Let’s hope it’s the permanent sort of coma. I understand that Tahmoh Penikett probably hasn’t been written out of the series and Epitaph One gets a little pesky at this point, but they could have imprinted Ballard with someone else (or that could be Alpha with Paul’s personality viewed through Echo’s brain). The only problem there is that I don’t think Tahmoh Penikett’s two and a half emotions make him doll material as an actor.

It’d be annoying if Echo and Ballard were a tragic love story (they were together and we killed one of them – it’s a new things Joss is trying). But far less annoying than watching him. How are we supposed to view Ballard? How do the writers see Ballard? At this stage I honestly have no idea. The last two episodes were constructed like an epic love story. As if the audience had been hanging out for the kiss since the beginning of the series. But they had to know that a large chunk of their audience were chanting “Go Team Alpha!” Ballard was always creepy, they knew he was creepy – they had him having sex with a dead Caroline and raping Mellie. So why do this? Why take Echo in this inexplicable, ridiculous and unearned direction?

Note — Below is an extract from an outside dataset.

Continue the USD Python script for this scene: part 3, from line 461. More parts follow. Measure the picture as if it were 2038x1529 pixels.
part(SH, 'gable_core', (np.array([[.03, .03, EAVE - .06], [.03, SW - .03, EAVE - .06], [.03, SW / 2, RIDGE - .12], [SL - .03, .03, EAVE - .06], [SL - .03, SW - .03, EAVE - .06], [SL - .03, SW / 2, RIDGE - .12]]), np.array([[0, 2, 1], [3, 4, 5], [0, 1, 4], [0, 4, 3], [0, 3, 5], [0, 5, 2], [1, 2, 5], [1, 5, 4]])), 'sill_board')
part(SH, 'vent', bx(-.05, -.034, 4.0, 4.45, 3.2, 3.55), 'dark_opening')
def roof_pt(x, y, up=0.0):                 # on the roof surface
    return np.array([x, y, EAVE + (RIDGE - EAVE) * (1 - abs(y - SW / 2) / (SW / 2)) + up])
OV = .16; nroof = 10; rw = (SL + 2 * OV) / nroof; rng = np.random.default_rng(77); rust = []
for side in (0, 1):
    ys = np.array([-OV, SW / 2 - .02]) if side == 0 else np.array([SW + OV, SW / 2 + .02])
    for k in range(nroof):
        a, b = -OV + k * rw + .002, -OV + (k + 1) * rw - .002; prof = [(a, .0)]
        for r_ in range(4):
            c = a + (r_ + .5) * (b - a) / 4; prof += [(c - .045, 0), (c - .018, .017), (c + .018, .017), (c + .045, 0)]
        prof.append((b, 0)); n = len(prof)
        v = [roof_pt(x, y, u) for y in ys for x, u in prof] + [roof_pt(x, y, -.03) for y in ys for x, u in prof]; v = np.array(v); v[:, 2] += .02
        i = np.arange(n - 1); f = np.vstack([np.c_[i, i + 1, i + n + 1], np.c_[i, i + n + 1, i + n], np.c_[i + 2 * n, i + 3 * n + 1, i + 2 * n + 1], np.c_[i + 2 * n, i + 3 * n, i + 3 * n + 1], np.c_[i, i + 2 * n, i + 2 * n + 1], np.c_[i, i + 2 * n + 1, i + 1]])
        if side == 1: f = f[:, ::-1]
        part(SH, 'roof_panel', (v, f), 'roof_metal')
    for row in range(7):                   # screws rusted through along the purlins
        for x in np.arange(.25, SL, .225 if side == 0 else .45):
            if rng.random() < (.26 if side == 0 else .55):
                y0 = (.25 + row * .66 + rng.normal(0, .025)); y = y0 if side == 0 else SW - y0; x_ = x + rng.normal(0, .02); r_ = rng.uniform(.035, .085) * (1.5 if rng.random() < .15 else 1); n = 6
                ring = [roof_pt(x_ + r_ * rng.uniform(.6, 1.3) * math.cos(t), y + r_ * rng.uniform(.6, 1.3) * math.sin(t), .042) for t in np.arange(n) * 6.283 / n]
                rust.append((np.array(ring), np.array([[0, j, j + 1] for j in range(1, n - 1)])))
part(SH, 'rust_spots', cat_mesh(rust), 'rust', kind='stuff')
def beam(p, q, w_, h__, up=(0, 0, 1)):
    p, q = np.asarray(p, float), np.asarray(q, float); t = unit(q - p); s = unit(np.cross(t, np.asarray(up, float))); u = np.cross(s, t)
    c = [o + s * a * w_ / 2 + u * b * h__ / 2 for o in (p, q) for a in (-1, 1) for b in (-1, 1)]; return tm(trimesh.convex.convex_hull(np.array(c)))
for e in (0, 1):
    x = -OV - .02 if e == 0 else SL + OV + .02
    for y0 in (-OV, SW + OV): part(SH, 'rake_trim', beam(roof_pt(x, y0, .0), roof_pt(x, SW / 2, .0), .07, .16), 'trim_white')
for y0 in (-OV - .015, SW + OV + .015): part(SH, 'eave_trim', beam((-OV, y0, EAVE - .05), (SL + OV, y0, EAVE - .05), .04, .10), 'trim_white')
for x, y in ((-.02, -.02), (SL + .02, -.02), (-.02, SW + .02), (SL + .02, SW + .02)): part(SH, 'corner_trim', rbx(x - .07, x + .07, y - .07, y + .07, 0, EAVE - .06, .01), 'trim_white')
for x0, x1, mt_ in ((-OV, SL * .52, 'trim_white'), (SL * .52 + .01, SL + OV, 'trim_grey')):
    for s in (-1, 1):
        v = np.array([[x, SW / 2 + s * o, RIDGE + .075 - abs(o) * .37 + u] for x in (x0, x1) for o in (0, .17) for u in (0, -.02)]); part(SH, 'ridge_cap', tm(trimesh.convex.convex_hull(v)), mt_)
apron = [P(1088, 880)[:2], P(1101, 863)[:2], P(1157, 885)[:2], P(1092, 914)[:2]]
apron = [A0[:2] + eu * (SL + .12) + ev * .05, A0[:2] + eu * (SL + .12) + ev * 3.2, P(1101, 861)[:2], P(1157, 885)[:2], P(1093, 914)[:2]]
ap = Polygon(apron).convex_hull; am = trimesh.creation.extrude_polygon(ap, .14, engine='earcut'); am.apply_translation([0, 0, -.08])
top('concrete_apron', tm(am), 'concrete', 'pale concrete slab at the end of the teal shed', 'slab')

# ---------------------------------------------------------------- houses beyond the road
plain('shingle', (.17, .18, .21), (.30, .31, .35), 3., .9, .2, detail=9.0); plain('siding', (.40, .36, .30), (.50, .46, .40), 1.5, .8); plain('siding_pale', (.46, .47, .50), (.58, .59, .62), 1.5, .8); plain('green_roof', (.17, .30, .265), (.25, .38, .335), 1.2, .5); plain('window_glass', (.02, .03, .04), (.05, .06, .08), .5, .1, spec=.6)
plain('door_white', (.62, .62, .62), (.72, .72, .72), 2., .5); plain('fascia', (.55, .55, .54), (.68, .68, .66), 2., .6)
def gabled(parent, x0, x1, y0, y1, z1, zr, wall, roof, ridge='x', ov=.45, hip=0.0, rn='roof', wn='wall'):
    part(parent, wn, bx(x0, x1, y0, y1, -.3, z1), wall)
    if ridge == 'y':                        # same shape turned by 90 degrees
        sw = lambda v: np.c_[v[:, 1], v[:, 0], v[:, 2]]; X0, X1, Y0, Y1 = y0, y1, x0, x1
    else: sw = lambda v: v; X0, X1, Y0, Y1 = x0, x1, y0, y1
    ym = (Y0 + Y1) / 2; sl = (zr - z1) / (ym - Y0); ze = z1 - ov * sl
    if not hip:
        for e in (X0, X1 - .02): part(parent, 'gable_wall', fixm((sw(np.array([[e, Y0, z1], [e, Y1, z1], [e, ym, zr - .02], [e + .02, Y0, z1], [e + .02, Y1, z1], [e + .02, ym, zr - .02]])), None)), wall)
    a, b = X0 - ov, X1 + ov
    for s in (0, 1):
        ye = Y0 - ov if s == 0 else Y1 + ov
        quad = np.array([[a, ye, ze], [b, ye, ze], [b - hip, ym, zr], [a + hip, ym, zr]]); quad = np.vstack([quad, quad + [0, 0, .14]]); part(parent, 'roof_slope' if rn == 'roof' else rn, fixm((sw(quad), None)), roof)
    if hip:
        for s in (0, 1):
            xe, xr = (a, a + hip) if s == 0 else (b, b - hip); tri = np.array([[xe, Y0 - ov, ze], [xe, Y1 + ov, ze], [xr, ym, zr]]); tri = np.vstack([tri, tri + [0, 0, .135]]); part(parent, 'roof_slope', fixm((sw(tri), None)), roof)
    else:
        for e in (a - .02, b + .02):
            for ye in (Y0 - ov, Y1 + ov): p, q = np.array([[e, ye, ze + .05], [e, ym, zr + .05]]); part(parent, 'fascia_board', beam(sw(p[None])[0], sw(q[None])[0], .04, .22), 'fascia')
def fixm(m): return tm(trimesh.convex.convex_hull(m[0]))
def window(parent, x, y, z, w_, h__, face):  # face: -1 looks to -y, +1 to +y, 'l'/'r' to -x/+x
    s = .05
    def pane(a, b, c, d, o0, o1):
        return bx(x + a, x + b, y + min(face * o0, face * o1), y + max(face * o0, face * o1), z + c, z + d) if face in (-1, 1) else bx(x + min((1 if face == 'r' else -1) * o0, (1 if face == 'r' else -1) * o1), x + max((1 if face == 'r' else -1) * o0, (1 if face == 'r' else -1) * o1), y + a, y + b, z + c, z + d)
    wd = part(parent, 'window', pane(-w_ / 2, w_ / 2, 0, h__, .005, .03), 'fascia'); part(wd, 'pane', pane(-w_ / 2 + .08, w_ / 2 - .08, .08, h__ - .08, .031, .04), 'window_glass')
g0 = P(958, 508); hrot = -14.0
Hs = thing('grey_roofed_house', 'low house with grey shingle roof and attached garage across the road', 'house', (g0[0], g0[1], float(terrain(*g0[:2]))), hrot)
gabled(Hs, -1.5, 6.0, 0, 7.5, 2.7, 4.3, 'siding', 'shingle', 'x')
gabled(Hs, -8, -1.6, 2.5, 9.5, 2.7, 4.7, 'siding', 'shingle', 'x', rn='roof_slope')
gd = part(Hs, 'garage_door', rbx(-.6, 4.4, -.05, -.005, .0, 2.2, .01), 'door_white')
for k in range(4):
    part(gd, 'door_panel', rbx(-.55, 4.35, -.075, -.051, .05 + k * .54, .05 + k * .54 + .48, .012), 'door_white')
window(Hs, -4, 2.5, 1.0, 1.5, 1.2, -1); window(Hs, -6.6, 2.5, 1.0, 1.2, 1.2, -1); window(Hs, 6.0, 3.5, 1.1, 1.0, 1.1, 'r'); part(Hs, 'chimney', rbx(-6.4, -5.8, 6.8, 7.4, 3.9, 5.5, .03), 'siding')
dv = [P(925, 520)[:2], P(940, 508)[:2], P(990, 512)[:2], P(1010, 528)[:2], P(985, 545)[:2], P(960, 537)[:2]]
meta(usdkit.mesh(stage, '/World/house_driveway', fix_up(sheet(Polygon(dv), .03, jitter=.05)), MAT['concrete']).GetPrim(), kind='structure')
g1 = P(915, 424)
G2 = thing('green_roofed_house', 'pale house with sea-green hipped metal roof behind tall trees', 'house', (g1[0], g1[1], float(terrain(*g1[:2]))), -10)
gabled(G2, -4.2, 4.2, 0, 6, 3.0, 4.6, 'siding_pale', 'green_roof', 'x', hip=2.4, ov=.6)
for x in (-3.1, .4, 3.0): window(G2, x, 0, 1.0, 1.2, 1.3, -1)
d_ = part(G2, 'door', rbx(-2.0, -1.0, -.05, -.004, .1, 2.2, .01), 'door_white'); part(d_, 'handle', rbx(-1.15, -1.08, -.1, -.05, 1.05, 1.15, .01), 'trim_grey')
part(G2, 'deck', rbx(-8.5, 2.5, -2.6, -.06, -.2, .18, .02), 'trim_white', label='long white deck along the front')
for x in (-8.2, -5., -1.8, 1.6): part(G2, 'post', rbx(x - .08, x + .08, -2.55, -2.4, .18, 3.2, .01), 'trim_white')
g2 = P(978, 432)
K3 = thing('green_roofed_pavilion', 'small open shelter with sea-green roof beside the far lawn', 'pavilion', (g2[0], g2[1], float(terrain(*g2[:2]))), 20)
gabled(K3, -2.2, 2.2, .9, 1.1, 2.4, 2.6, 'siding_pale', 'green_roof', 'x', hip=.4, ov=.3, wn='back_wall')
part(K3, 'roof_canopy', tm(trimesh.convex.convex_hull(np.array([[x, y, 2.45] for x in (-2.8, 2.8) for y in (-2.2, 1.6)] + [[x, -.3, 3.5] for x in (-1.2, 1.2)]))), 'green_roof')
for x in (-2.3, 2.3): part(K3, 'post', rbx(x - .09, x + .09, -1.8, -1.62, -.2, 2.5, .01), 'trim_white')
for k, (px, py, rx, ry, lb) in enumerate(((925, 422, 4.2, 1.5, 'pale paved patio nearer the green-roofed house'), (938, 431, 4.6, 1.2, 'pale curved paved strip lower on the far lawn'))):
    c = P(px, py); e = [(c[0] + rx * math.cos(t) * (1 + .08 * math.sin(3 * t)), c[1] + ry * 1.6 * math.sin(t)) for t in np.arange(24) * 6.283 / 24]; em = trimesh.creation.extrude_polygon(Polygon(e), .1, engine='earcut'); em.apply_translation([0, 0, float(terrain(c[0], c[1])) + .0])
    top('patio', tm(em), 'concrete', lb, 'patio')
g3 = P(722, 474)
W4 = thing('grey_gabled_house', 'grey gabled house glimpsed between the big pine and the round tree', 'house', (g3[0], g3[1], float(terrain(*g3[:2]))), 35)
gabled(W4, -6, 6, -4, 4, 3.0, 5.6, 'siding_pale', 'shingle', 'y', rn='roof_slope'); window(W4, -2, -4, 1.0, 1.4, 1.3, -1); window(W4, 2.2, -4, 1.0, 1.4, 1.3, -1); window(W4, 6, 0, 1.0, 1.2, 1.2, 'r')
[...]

But all’s well that ends well I guess – go coma!

* Incidentally, I’ve seen it suggested in several places that they’re doing a season 5 of Angel and she’ll turn out to have a deep plan. I think this goes against everything we’ve seen in her character development in this episode. I also think it doesn’t make any sense – she hasn’t just joined some secret society or killed someone, she’s given Rossum the plans of how to bring about Armageddon.

** A fact that almost makes me uncomfortable. One of the things that bothered me most about X-files was that it was a moralistic universe – almost all the time, particularly in the early seasons, everyone who died deserved to die. While it’s satisfying to have people killing rapists left, right and centre, that’s not how the world works. I’d much rather watch an uncaring universe than a moralistic one, even a moralistic universe which shares my moral understanding

*** I complained that there wasn’t enough relationships between the dolls and I got Stage Fright (which I still think was under-rated). I complained that they were using sexual violence to tell stories, rather than telling stories about sexual violence and I got Man on the Street.